WRITTEN REQUEST |
Scan the material below for the string "Generate", and copy every line where it shows up.

═══

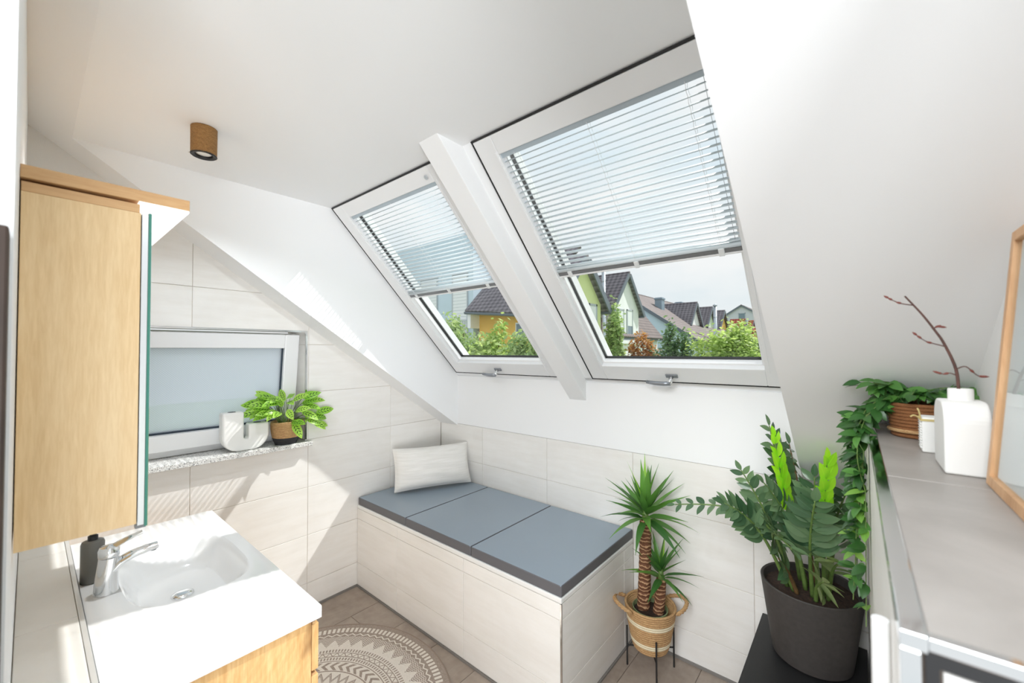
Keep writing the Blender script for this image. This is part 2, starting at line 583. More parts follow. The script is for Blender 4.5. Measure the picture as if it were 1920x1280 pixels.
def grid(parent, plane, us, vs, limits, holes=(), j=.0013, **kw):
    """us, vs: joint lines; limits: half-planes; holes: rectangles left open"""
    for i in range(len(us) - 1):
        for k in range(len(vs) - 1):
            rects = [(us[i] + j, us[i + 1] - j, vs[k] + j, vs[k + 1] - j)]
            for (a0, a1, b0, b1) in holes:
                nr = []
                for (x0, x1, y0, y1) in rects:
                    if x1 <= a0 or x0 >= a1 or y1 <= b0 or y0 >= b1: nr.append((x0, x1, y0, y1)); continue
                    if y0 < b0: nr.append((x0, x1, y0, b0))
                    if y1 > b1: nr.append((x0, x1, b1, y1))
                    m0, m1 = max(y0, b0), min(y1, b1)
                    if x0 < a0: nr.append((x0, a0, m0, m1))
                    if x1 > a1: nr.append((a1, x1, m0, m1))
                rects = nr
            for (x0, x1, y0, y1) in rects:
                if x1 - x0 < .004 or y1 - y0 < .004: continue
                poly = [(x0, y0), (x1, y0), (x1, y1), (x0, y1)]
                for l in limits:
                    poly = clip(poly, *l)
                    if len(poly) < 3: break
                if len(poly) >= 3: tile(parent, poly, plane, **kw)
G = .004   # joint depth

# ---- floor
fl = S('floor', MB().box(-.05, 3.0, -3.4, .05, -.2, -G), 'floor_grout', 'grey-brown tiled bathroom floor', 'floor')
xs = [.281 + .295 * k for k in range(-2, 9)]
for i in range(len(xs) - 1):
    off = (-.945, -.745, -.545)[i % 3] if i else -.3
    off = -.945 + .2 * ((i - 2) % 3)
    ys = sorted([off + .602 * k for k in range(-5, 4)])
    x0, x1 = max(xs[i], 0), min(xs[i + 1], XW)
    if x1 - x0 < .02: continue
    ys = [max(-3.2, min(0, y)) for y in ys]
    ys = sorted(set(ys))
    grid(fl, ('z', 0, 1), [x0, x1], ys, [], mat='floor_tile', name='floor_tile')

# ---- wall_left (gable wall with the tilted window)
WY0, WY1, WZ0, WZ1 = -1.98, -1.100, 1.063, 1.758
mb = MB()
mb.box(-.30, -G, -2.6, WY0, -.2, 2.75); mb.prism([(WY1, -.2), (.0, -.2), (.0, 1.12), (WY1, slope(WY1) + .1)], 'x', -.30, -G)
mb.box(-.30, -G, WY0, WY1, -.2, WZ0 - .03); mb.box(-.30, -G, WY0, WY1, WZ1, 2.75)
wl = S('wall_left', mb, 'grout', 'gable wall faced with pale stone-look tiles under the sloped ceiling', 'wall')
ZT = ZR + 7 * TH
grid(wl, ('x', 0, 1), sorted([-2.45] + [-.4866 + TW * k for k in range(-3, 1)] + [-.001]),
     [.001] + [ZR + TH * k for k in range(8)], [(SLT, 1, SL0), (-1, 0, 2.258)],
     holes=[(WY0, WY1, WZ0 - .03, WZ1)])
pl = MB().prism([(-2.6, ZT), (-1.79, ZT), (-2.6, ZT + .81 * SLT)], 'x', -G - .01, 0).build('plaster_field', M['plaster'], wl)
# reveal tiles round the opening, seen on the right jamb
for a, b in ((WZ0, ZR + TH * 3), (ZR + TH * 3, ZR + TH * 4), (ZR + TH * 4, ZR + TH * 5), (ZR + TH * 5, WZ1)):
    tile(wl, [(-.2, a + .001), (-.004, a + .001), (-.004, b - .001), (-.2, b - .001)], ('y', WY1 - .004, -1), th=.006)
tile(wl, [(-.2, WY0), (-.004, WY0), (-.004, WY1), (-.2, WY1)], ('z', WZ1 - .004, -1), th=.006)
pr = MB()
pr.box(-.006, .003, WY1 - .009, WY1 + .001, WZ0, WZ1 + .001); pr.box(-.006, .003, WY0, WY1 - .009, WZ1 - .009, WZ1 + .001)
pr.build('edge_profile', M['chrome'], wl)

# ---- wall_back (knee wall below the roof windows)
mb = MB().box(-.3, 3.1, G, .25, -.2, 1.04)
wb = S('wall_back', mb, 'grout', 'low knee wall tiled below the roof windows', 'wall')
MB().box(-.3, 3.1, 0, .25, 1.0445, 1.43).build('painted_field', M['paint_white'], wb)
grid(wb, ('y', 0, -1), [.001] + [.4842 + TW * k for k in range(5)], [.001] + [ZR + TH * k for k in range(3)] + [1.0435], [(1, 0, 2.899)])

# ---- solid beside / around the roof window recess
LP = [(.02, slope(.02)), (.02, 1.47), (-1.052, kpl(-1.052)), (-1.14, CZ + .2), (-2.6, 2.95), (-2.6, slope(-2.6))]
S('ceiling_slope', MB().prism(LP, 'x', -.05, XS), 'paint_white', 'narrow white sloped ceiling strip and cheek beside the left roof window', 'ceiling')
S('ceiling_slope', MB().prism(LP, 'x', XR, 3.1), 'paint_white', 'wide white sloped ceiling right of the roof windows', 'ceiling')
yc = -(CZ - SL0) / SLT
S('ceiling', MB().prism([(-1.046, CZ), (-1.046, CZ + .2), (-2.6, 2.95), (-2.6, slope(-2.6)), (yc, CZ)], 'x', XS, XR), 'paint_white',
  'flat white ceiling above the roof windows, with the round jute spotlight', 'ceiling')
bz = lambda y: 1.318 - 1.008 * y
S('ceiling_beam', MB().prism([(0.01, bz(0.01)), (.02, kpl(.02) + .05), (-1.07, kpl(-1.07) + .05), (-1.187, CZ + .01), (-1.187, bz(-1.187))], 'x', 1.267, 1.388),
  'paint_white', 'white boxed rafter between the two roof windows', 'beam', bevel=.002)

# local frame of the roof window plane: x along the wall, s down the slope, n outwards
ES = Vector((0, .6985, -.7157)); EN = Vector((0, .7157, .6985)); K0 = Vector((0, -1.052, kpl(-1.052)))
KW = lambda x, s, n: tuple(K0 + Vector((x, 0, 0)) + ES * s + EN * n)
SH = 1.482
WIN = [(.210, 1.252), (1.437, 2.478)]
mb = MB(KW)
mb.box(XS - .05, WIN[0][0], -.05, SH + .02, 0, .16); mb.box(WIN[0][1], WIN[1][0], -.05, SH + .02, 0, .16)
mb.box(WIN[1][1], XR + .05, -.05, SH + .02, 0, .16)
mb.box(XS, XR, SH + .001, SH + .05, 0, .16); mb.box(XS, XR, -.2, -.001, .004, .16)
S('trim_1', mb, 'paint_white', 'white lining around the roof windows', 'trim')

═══

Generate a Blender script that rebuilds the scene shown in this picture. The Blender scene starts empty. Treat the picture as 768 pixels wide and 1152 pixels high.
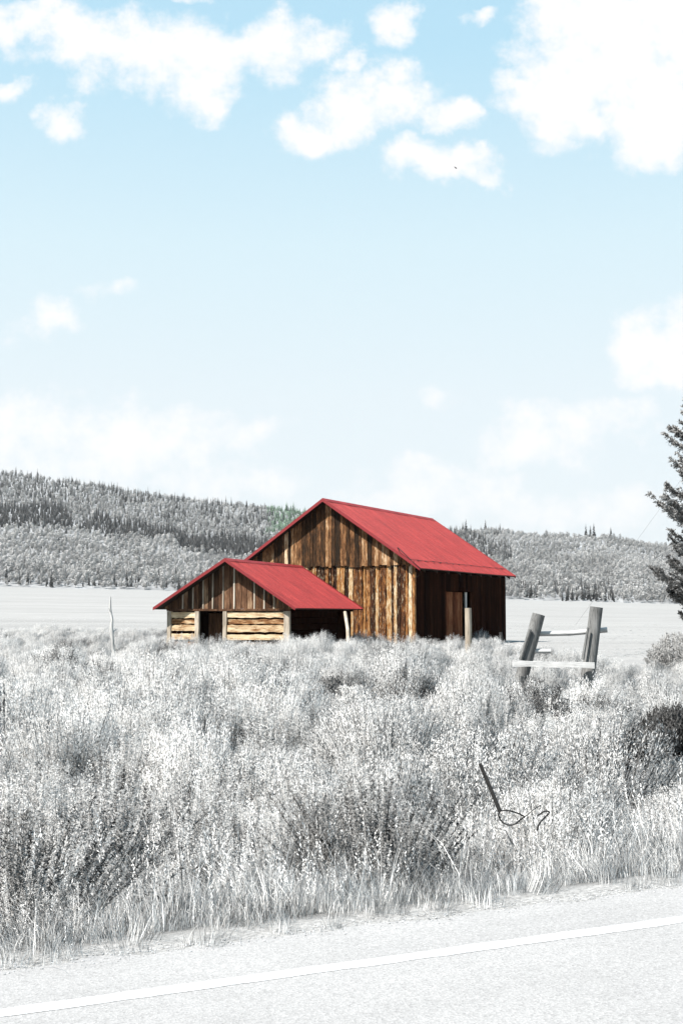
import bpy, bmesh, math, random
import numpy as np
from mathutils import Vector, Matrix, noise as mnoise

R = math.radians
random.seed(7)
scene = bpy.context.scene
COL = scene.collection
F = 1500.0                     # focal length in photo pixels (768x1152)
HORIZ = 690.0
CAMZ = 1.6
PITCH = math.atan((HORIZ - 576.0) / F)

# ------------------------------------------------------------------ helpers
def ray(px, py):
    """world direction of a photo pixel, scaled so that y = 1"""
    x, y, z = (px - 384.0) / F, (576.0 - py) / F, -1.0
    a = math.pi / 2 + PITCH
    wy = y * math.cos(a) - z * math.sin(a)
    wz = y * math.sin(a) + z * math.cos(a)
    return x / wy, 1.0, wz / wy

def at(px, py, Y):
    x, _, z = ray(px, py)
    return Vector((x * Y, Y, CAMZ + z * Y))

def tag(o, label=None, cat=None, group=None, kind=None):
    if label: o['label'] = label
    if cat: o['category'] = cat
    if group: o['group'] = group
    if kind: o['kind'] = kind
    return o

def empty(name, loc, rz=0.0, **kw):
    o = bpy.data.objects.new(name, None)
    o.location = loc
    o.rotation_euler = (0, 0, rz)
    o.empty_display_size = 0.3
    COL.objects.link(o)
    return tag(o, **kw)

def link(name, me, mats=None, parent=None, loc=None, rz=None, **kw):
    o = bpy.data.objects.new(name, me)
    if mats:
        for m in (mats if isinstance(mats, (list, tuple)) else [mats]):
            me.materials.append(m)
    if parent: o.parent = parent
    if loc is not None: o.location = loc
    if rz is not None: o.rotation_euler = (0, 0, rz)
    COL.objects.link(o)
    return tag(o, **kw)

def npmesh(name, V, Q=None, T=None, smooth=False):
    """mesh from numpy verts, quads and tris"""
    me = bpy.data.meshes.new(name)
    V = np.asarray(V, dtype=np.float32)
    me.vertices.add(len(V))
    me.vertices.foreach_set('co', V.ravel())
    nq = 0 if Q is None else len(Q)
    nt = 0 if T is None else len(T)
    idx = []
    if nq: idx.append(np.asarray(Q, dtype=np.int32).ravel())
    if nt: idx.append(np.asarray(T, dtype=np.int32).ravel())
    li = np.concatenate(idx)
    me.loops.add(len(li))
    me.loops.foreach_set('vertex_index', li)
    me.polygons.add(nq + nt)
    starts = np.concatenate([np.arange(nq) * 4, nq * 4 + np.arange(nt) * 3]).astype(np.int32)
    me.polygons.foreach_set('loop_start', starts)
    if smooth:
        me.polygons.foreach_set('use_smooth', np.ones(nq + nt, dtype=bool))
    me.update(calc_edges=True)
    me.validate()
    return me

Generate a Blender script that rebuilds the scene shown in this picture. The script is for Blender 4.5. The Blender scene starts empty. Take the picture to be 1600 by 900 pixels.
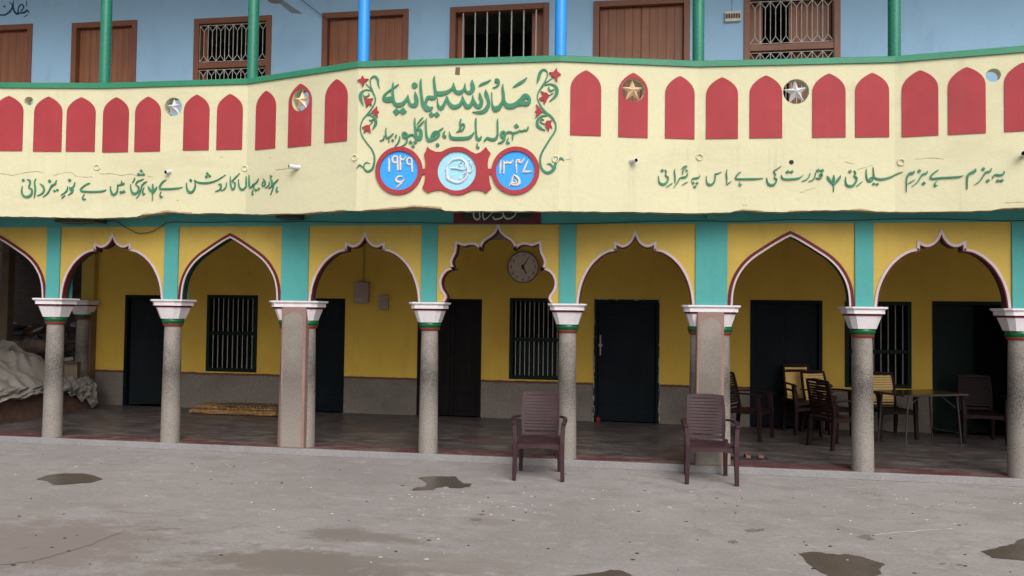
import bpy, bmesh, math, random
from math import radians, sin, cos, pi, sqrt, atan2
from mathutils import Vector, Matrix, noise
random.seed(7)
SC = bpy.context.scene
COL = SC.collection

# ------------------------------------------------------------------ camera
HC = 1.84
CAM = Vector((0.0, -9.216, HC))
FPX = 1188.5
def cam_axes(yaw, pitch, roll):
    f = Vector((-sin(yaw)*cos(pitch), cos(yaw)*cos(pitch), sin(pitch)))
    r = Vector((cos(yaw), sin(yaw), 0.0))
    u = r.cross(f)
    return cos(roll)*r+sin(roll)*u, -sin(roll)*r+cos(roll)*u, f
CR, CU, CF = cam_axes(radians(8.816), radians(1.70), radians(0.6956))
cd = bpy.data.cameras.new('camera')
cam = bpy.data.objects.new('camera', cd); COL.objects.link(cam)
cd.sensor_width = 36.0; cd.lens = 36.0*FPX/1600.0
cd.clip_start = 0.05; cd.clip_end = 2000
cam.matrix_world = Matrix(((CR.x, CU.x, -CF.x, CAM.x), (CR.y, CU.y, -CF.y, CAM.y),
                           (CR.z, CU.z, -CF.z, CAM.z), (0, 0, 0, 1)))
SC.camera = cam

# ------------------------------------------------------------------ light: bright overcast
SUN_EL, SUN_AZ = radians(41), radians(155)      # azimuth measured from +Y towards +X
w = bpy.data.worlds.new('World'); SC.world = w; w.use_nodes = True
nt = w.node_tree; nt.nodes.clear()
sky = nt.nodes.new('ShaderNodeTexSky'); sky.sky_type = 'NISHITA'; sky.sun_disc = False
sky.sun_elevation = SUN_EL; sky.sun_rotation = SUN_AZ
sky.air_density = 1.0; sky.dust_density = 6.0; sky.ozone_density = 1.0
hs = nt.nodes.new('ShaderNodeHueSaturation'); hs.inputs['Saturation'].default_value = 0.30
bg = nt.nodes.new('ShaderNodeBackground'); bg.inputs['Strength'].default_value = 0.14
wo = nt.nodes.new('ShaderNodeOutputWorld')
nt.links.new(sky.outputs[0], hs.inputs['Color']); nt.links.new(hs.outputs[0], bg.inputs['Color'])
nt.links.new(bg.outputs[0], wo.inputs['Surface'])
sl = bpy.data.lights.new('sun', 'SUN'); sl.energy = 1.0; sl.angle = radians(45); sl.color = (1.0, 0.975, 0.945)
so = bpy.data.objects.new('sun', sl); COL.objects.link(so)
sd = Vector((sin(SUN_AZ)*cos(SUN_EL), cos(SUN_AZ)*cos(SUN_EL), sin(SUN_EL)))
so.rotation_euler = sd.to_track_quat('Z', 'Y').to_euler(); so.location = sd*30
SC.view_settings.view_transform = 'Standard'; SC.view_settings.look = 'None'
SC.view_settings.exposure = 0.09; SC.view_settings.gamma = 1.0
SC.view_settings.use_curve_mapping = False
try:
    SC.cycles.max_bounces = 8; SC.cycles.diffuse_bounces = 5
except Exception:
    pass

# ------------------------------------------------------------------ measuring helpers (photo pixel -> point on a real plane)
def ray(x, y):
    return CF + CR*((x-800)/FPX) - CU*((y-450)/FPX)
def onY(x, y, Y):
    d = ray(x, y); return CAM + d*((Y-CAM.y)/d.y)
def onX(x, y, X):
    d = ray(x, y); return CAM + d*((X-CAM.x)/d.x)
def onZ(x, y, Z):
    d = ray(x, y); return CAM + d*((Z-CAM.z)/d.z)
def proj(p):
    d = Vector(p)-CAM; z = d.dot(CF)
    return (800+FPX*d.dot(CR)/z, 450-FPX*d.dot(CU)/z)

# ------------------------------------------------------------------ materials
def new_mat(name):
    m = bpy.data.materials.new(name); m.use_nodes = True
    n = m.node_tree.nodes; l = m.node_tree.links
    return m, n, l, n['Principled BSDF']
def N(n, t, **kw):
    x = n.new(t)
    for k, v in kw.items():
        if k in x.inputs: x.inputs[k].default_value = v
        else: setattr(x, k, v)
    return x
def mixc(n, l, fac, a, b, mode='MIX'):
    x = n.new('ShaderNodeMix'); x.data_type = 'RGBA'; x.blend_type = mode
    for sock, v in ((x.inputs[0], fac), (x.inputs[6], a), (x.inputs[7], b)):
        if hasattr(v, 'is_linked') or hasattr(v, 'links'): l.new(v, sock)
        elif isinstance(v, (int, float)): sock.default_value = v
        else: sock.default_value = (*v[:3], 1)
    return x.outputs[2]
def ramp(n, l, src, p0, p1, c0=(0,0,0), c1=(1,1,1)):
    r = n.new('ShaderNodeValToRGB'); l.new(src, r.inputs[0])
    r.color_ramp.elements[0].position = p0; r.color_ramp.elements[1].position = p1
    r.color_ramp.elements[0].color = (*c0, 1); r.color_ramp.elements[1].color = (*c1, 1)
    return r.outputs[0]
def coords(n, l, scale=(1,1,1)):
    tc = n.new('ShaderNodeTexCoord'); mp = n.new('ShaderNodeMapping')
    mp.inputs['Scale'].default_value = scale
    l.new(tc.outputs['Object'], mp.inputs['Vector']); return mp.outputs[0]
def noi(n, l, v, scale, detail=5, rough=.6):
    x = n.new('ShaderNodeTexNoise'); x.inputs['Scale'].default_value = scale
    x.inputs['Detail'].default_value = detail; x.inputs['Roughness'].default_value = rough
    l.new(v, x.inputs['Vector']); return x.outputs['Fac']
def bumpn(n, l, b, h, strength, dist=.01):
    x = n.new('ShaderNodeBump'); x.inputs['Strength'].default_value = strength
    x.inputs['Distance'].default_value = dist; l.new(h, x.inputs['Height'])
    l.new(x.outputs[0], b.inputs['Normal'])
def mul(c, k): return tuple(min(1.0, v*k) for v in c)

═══

RESPONSE TO THE EXERCISE |
Generate a Blender script that rebuilds the scene shown in this picture. The Blender scene starts empty. Treat the picture as 768 pixels wide and 1152 pixels high.
Generate a Blender script that rebuilds the scene shown in this picture. The script is for Blender 4.5. The Blender scene starts empty. Take the picture to be 1600 by 900 pixels.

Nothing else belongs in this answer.